Se il referendum fosse approvato, l’Italia si allineerebbe a pratiche più inclusive adottate da altri Paesi europei, riconoscendo l’importanza del contributo degli immigrati alla società, all’economia e alla demografia del Paese.
Chi vota “sì” al referendum sostiene la riduzione del requisito di residenza da dieci a cinque anni, mentre chi vota “no” preferisce mantenere il sistema attuale.
Cosa aggiungere ancora
La riforma della cittadinanza segna un cambiamento significativo nella concezione giuridica dell’appartenenza nazionale italiana. Se prima la cittadinanza poteva essere trasmessa senza limiti generazionali, ora vengono introdotti criteri più restrittivi per garantire un legame concreto con il Paese.

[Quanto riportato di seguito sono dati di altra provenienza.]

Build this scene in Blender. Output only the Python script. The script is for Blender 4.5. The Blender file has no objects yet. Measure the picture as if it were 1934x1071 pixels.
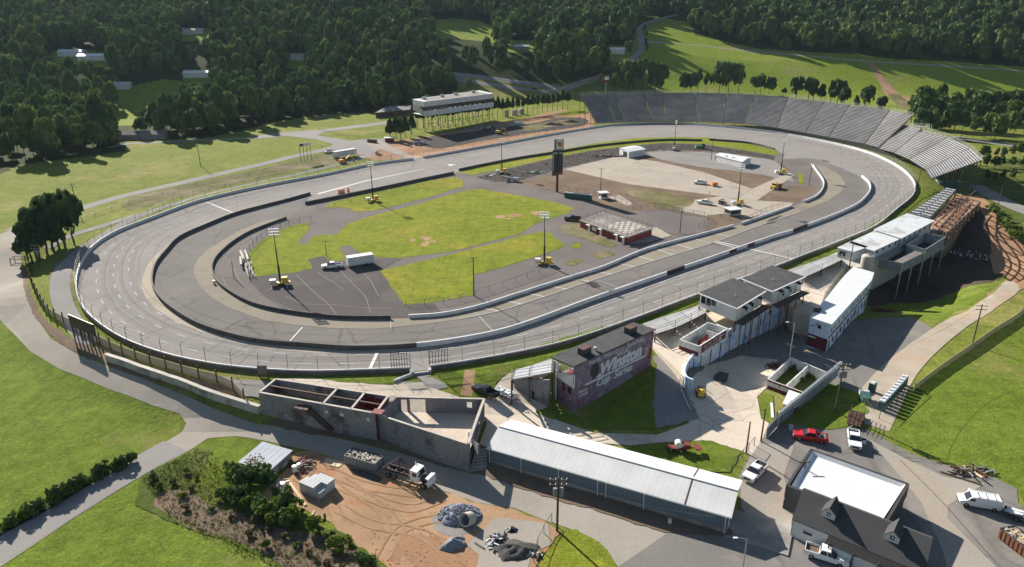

Per milioni di discendenti di italiani nel mondo, questa legge rappresenta un ostacolo nel processo di riconnessione giuridica con la terra dei loro antenati. Per l’Italia, invece, è una ridefinizione della sua comunità nazionale, in un contesto globale in cui le questioni di identità e appartenenza sono sempre più centrali.
Resta da vedere quali saranno gli effetti della riforma nel lungo periodo e come il referendum di giugno potrebbe influenzare il futuro della cittadinanza italiana.